Selbstjustiz in Popayán

Ich kann aus eigener Erfahrung sprechen, da ich in sehr vielen „Barrios“ gewohnt habe, dass die meisten Kolumbianer ihre eigenen Gesetzeshüter sind. Wenn beispielsweise Motorräder gestohlen werden, was hier in Popayán immens oft passiert, sucht die Nachbarschaft den „Ñero“ auf und gibt ihm eine harte physische Bestrafung und verbrennt sein dazugehöriges Motorrad. Im Anschluss wird die Polizei eine Befragung in der Nachbarschaft durchführen, um den oder die Täter zu ermitteln.

Lernen aus Herausforderungen

So viel zu den Erfahrungen in meiner Stadt Popayán. Ich lerne von jeder, die sich mir über den Weg läuft. Denn ein Auslandsjahr wird nicht immer nur rosarot und blumig aussehen, aber genau diese „Herausforderungen“, mit denen man umgehen muss, lehren einem auf jeden Fall eine besonders große Erfahrung, um weiter durch das Leben zu gehen.

Schlussgedanken

Abschließend möchte ich jedoch Kolumbien mit einem schönen Ende abschließen, denn trotz jeder noch so „harten“ Erfahrung, die ich erleben „durfte“, würde ich immer wieder, wenn ich jemals wieder die Chance erhalte, nach Kolumbien für ein Jahr reisen, ohne zu zögern, in Anspruch nehmen. Auch als meine Eltern mich besucht haben, erst mein Papa, der aus „Kuba“ ist, und vor kurzem meine Mutter, die aus Deutschland kommt, haben sie nicht nur Kolumbien in vollen Zügen genossen, sondern haben sich sogar geäußert, dass sie sich vorstellen könnten, ihr Leben hier zu verbringen.

Und wo ich hier schon etliche Familien als „meine eigene Familie“ nennen durfte, die mich zu Weihnachten („Novenas“), Silvester sowie zu ihrer eigenen Graduierung eingeladen haben, werde auch ich sie zu meiner Graduierung in Deutschland und zu meinem Geburtstag auf jeden Fall einladen.

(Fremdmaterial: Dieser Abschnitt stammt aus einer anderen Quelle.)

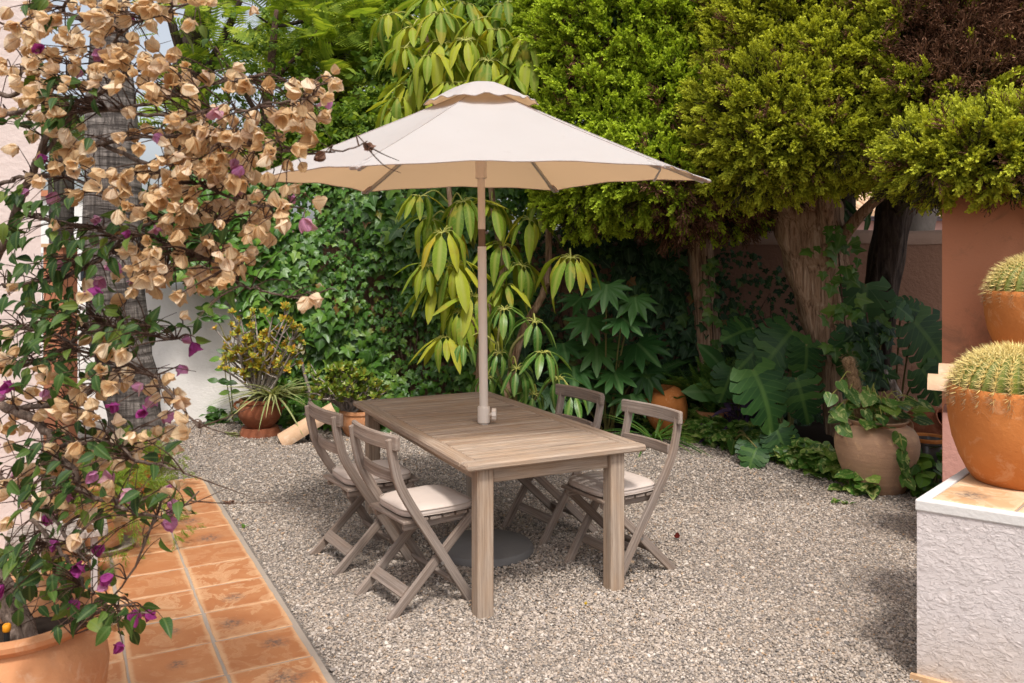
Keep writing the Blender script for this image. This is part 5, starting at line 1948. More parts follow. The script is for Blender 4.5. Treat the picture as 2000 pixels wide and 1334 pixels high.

In diesem Sinne kann ich voller Begeisterung und vor allem riesiger Dankbarkeit im Herzen sagen: Amo mi Colombia…

Ganz liebe Grüße
euer Marco

PS: Hier noch eine kurze Erklärung zu den Begrifflichkeiten:
„Vereda“ ist ein Begriff, der in Kolumbien verwendet wird, um eine Art der territorialen Unterteilung der verschiedenen Gemeinden des Landes zu definieren.
„Ñero“ ist ein Begriff, der für Delinquenten oder auch Obdachlose genutzt wird, welche Drogen konsumieren, sowie für Jugendliche, die rauben.
„Novenas“ kommt von „nueve“ (neun), neun Tage bevor Jesus Christus geboren wurde. Hier singt man alle neun Tage Lieder und trifft sich in der Familie.